* Start GIVEN DATA *

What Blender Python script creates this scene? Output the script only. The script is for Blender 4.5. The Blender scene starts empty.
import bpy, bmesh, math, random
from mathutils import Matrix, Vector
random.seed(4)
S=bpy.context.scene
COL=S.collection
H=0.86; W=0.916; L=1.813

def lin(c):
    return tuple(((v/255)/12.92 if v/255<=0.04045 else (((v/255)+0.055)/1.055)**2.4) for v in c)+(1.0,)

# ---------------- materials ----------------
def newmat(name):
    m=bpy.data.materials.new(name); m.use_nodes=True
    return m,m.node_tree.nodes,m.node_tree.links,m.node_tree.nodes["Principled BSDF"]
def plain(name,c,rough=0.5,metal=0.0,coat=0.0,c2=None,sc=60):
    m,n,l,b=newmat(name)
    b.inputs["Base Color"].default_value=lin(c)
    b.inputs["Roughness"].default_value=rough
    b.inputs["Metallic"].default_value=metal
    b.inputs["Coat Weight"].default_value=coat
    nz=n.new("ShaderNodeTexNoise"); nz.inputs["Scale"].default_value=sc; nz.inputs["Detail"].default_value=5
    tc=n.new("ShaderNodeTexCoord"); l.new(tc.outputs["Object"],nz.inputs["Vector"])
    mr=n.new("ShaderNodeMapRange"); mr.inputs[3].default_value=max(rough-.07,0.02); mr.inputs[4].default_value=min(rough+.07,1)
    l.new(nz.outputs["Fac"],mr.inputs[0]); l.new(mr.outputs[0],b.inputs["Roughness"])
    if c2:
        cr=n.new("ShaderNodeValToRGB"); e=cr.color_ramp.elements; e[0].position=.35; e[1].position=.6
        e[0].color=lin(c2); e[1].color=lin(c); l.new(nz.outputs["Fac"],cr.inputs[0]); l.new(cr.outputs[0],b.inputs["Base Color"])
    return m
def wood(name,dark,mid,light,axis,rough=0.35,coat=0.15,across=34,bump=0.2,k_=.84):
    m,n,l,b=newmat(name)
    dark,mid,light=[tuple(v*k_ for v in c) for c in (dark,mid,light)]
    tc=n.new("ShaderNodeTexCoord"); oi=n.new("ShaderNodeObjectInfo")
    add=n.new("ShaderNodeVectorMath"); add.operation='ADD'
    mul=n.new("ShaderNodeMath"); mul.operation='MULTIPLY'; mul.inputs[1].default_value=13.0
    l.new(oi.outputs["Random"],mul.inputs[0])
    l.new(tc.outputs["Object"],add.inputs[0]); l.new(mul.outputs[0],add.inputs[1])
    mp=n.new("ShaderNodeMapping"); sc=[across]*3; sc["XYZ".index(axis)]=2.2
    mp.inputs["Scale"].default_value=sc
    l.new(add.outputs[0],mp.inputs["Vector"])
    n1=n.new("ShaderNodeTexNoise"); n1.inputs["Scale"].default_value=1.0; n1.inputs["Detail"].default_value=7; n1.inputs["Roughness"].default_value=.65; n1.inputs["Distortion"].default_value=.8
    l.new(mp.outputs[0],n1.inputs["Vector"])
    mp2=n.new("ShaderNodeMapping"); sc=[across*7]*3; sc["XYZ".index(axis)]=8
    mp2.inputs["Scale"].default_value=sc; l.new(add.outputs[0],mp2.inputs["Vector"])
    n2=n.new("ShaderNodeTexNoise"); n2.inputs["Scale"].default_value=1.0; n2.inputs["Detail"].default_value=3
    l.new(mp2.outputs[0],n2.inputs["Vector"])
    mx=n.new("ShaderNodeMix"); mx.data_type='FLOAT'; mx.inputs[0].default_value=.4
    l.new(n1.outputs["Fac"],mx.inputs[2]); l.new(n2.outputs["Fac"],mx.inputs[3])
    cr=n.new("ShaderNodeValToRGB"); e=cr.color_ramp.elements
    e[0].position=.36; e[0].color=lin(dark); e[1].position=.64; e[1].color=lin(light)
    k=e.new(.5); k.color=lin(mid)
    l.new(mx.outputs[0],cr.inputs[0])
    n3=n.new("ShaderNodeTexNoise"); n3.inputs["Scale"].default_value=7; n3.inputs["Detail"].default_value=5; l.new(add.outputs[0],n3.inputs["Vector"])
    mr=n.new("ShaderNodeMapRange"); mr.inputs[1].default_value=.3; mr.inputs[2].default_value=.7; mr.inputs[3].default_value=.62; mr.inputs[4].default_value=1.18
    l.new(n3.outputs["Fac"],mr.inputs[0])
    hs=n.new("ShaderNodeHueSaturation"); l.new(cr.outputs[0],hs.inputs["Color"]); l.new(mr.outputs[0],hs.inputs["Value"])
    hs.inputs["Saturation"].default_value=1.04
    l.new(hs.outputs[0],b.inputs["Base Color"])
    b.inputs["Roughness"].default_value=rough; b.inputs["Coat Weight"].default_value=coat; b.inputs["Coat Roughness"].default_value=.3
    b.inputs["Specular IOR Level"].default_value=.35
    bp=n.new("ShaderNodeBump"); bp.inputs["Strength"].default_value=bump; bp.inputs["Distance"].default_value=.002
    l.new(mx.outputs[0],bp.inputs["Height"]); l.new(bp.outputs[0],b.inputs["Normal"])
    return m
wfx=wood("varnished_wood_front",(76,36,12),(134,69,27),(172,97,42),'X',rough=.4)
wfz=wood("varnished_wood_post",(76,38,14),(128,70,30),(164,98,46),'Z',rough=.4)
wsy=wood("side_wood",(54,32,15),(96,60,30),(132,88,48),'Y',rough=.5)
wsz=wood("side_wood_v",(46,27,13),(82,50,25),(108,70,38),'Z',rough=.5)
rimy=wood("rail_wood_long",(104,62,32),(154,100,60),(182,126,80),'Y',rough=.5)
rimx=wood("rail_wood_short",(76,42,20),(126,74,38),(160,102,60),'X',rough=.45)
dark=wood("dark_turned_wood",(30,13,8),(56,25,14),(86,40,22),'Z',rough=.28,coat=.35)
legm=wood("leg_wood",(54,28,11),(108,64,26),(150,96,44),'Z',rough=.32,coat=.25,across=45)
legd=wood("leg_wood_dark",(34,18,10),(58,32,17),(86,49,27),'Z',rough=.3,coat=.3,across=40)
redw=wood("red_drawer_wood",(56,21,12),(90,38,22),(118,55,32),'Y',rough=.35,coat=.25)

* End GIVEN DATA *

* WHAT NEEDS TO BE DONE *
Pull every line containing the word "across" out of the material and copy it.

* ANSWER IN FULL *
def wood(name,dark,mid,light,axis,rough=0.35,coat=0.15,across=34,bump=0.2,k_=.84):
    mp=n.new("ShaderNodeMapping"); sc=[across]*3; sc["XYZ".index(axis)]=2.2
    mp2=n.new("ShaderNodeMapping"); sc=[across*7]*3; sc["XYZ".index(axis)]=8
legm=wood("leg_wood",(54,28,11),(108,64,26),(150,96,44),'Z',rough=.32,coat=.25,across=45)
legd=wood("leg_wood_dark",(34,18,10),(58,32,17),(86,49,27),'Z',rough=.3,coat=.3,across=40)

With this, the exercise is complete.